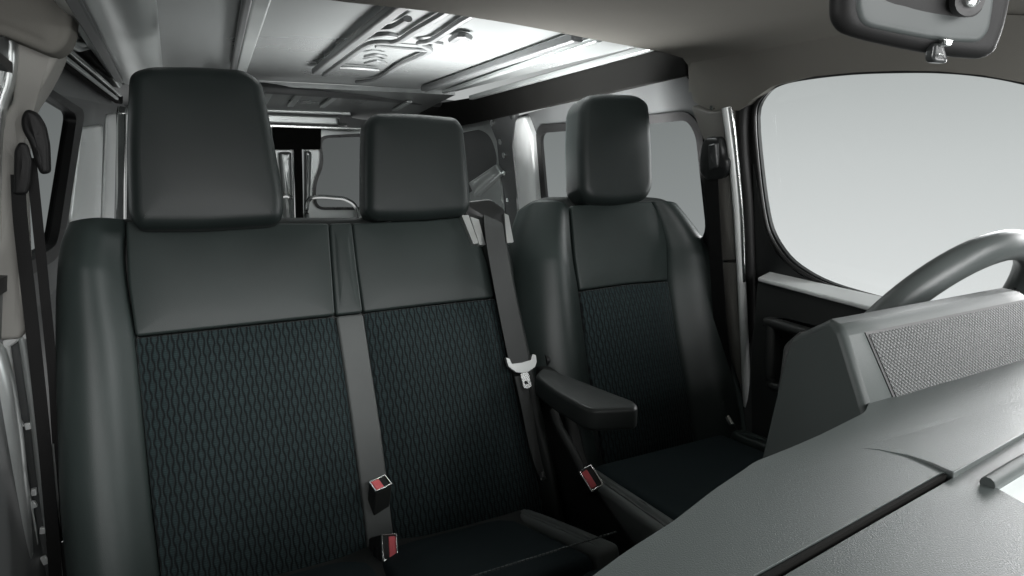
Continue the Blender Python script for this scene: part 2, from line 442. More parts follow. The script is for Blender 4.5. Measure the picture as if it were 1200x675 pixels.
# lower side skin so nothing is open below the belt line
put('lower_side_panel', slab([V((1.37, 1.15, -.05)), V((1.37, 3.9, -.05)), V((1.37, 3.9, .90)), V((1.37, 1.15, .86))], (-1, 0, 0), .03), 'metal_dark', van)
# C pillar: bright pressed column plus perforated flange
cp = RW.up(.03)
put('pillar_column', pillow(rnd(cp.many([(603, 139), (613, 136), (622, 160), (628, 230), (636, 310), (612, 330), (606, 230), (600, 170)]), .02), RN, r=.015, dome=.012, depth=.06), 'sill', van)
cf = RW.up(.012)
fl = put('pillar_flange', slab(rnd(cf.many([(572, 140), (604, 134), (600, 170), (606, 230), (614, 330), (594, 330), (588, 225), (582, 165)]), .01), RN, .02), 'metal_dark', van, bevel=.003)
hb = RW.up(.0135)
for (u, v) in ((587, 166), (591, 182), (592, 203), (596, 235), (577, 144), (600, 136)):
    c = hb(u, v); put('fixing_hole_plug', tube([c, c + RN*.006], .014, 10, upv=(0, 1, 0)), 'chrome', fl)
# cargo wall panel behind with dark recess and diagonal brace
cw = PX(1.33)
put('cargo_side_panel', slab(cw.many([(470, 120), (600, 120), (610, 340), (470, 340)]), (-1, 0, 0), .03), 'metal_dark', van)
cr = PX(1.315)
put('panel_stamping', slab(rnd(cr.many([(520, 146), (560, 140), (580, 142), (596, 330), (520, 330)]), .02), (-1, 0, 0), .012,
    [rnd(cr.many([(532, 157), (562, 151), (576, 160), (584, 190), (575, 208), (548, 228), (532, 232)]), .08)]), 'metal', van, bevel=.004)
br = cr.up(.02) if False else PX(1.29)
put('diagonal_brace', pillow(rnd(br.many([(548, 214), (580, 192), (586, 204), (556, 232)]), .02), (-1, 0, 0), r=.012, dome=.01, depth=.03), 'metal', van)

# ---- rear doors
RD = PY(3.8); RDf = PY(3.77)
def rear_door(pts, wO, wI, label):
    d = put('rear_door', slab(rnd(RD.many(pts), .01), (0, -1, 0), .05, [rnd(RD.many(wO), .06)]), 'metal', van, label=label, bevel=.004)
    s = put('window_seal', slab(rnd(RDf.many([(u, v) for u, v in wO]), .06), (0, -1, 0), .04, [rnd(RDf.many(wI), .05)]), 'frame', d, bevel=.003)
    g = put('window_glass', slab(rnd(PY(3.785).many(wI), .05), (0, -1, 0), .004), 'glass_dark', d, smooth=False)
    return d
d1 = rear_door([(356, 150), (560, 150), (560, 420), (356, 420)], [(372, 159), (430, 156), (470, 158), (470, 246), (368, 246), (366, 215), (376, 190)], [(376, 162), (430, 160), (466, 162), (466, 243), (371, 243), (370, 217), (380, 192)], 'rear cargo door beside the black centre seam')
d2 = rear_door([(345, 150), (200, 150), (200, 420), (345, 420)], [(318, 178), (326, 192), (326, 240), (230, 244), (226, 178)], [(315, 182), (322, 194), (322, 237), (234, 240), (230, 182)], 'rear cargo door mostly hidden behind the tall headrest')
pc = PY(3.74)
for q in ([(327, 178), (342, 178), (344, 262), (334, 262)], [(357, 176), (366, 178), (364, 232), (360, 262), (357, 262)]):
    put('door_column', pillow(rnd(pc.many(q), .015), (0, -1, 0), r=.02, dome=.01, depth=.04), 'metal', van)
put('door_seam', slab(PY(3.72).many([(345.5, 150), (353.5, 150), (356.5, 300), (349, 300)]), (0, -1, 0), .06), 'matte', van)
put('latch_box', slab(PY(3.70).many([(320, 148), (377, 150), (376, 175), (322, 175)]), (0, -1, 0), .06), 'matte', van, bevel=.006)
fr = d1
bl = PY(3.72)
put('window_ledge', tube(curve([bl(*q) for q in ((360, 258), (363, 233), (395, 232), (408, 235), (417, 243), (421, 260))], 6), .012, 8), 'chrome', van)
put('window_ledge', tube(curve([bl(*q) for q in ((326, 258), (328, 233), (340, 232), (343, 258))], 6), .012, 8), 'chrome', van)
rh = PY(3.66)
put('rear_header', slab(rnd(rh.many([(290, 127), (411, 133), (412, 138), (424, 140), (470, 142), (470, 152), (290, 147)]), .01), (0, -1, 0), .08), 'metal_dark', van, bevel=.006)
put('header_strip', beam(PY(3.63)(290, 127), PY(3.63)(411, 132.5), .02, .03), 'metal', van, bevel=.006)
put('header_strip', beam(PY(3.63)(290, 138), PY(3.63)(397, 142), .02, .04), 'metal', van, bevel=.006)
put('header_strip', beam(PY(3.63)(290, 146.5), PY(3.63)(424, 151), .02, .014), 'chrome', van, bevel=.004)
put('latch_hook', tube([PY(3.6)(396, 138), PY(3.6)(398, 146), PY(3.6)(406, 147)], .011, 8), 'chrome', van)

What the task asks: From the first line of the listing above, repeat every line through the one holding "# lower side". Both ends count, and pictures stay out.

Response to the exercise:
Continue the Blender Python script for this scene: part 2, from line 442. More parts follow. The script is for Blender 4.5. Measure the picture as if it were 1200x675 pixels.
# lower side skin so nothing is open below the belt line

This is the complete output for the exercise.